Stated problem.
Present every line in which the string "scene" appears.

++++ Data in this exercise

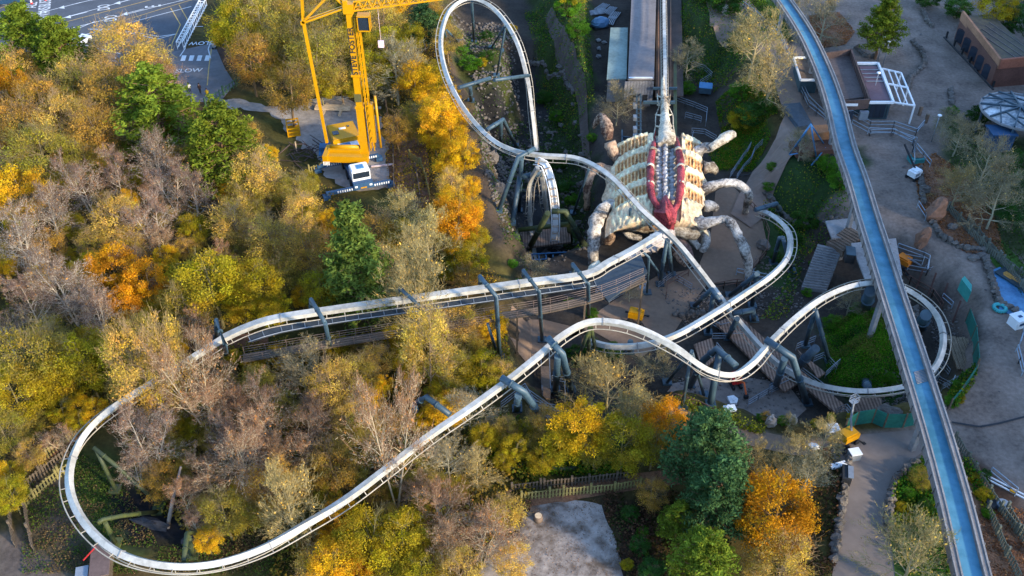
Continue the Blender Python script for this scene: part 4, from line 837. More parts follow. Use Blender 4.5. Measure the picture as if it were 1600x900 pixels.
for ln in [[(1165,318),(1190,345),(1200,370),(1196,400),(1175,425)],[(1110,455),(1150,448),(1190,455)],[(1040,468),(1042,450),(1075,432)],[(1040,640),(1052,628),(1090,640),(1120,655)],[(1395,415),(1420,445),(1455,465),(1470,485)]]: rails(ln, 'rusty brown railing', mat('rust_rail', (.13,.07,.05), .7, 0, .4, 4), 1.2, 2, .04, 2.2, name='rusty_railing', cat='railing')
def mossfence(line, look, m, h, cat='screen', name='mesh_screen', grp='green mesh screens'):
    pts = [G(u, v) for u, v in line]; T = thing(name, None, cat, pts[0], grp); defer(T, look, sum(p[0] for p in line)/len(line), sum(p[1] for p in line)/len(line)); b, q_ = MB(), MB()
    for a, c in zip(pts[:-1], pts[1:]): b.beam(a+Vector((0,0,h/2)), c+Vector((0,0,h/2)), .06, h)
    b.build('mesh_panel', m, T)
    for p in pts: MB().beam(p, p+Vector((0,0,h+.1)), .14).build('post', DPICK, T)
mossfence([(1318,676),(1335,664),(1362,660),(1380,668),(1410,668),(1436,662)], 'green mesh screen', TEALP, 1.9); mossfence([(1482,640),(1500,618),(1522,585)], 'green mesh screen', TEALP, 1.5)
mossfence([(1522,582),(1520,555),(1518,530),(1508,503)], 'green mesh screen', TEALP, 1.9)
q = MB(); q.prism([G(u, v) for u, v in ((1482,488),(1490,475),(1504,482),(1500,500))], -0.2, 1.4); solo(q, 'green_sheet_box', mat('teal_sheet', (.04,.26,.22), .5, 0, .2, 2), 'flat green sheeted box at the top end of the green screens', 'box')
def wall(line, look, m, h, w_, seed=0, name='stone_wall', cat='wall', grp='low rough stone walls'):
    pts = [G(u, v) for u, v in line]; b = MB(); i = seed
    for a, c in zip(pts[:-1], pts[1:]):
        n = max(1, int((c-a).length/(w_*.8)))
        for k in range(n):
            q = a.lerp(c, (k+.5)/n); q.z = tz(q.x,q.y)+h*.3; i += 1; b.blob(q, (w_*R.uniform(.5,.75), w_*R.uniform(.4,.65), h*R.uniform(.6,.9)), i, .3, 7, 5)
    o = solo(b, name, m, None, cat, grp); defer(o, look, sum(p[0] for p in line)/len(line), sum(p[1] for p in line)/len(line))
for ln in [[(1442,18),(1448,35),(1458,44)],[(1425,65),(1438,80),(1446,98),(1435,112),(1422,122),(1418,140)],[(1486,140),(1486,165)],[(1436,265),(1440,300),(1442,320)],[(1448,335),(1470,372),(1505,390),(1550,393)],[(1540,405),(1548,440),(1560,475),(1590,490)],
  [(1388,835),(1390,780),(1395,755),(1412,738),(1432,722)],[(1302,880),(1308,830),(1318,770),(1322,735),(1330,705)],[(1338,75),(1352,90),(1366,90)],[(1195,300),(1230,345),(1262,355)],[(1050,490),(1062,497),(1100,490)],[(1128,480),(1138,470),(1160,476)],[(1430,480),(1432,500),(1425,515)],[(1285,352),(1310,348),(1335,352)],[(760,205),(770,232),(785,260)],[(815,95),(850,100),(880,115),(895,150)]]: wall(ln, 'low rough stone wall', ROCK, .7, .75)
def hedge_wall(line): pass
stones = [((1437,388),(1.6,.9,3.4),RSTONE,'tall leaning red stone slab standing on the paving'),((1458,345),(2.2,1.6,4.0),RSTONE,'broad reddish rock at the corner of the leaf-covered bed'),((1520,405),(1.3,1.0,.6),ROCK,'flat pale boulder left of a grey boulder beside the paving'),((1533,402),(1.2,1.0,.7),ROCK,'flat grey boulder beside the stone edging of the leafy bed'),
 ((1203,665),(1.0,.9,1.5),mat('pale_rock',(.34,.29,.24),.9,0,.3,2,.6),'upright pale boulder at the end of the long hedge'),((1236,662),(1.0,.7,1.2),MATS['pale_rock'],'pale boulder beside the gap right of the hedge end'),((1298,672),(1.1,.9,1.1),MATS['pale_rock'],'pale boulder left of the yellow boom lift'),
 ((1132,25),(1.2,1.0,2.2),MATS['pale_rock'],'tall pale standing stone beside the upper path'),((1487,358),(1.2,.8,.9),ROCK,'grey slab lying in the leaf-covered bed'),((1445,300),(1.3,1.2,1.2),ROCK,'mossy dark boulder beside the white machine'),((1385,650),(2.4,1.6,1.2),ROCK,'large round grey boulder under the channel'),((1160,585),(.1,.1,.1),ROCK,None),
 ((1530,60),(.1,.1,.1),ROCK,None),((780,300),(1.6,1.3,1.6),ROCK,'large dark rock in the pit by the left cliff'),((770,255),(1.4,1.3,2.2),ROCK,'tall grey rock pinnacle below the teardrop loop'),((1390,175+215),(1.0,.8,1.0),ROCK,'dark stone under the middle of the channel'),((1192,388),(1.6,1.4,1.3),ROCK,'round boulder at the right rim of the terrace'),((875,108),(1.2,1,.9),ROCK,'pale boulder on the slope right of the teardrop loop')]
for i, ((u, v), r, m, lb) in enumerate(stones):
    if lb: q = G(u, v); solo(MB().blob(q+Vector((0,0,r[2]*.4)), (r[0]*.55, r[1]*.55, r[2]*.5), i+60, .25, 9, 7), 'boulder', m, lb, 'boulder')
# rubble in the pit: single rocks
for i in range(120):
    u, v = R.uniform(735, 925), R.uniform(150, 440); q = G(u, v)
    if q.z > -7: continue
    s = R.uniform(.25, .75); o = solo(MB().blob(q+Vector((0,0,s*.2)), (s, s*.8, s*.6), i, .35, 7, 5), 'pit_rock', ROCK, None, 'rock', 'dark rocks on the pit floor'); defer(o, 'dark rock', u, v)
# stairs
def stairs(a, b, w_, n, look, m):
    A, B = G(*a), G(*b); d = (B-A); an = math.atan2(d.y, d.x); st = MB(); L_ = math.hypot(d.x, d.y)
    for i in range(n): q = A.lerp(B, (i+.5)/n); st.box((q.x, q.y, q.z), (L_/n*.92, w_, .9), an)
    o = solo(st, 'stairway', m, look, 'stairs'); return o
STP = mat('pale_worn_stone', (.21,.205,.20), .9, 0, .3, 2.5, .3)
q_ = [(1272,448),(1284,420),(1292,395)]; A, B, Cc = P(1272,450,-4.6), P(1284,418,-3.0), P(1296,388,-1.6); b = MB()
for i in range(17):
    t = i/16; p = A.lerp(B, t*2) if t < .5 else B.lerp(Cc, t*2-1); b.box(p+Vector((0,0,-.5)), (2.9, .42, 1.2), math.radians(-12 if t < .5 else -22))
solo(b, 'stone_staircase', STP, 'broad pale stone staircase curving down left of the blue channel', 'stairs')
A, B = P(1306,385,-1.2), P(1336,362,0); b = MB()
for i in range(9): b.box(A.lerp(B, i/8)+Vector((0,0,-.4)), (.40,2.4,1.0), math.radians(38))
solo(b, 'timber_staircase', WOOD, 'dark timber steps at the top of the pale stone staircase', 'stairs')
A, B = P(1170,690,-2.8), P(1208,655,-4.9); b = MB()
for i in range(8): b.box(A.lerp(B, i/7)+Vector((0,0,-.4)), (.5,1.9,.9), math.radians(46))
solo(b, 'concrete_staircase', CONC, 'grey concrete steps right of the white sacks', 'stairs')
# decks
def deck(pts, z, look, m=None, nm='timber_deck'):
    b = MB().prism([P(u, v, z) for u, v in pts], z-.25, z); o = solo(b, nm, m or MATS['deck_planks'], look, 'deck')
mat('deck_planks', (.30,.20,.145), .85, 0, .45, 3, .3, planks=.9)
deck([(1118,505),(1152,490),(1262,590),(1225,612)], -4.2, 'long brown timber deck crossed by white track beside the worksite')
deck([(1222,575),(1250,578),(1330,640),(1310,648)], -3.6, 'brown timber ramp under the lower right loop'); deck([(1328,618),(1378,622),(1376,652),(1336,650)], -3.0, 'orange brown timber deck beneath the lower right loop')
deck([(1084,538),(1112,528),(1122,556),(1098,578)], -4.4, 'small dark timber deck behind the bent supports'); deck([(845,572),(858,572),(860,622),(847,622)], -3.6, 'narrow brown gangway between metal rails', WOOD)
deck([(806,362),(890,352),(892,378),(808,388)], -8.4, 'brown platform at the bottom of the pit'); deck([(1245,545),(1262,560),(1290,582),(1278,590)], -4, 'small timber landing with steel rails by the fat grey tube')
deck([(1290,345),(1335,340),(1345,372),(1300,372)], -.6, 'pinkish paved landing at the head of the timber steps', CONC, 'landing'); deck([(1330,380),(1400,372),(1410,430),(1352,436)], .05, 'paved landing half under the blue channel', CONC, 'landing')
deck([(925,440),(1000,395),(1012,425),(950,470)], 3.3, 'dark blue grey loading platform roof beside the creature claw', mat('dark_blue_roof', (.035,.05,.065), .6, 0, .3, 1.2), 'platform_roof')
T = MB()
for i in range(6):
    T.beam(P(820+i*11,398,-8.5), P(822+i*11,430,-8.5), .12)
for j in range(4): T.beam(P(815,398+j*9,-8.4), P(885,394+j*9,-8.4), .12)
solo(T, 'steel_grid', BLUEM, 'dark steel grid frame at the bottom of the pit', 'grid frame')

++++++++
++++ Data in this exercise

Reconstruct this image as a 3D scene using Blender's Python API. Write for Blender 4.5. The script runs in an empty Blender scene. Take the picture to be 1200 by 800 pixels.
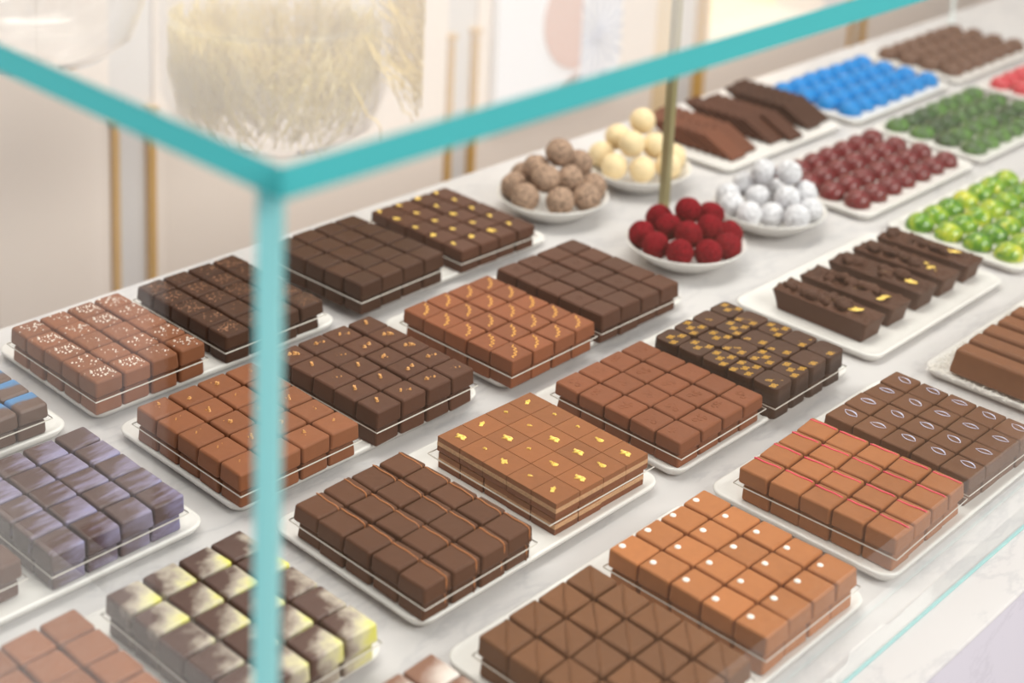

++++++++
++++ Data in this exercise

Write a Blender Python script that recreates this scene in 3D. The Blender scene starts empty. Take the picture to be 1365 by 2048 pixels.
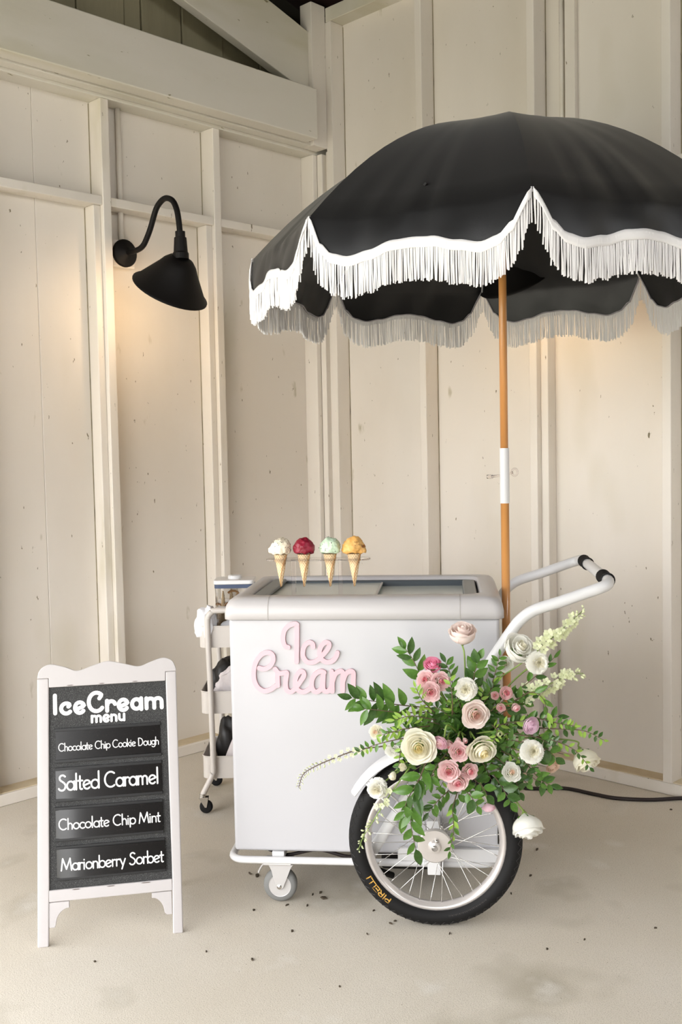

++++++++

Solution to the exercise.
Continue the Blender Python script for this scene: part 4, from line 837. More parts follow. Use Blender 4.5. Measure the picture as if it were 1600x900 pixels.
Reconstruct this image as a 3D scene using Blender's Python API. Write for Blender 4.5. The script runs in an empty Blender scene. Take the picture to be 1200 by 800 pixels.
Write a Blender Python script that recreates this scene in 3D. The Blender scene starts empty. Take the picture to be 1365 by 2048 pixels.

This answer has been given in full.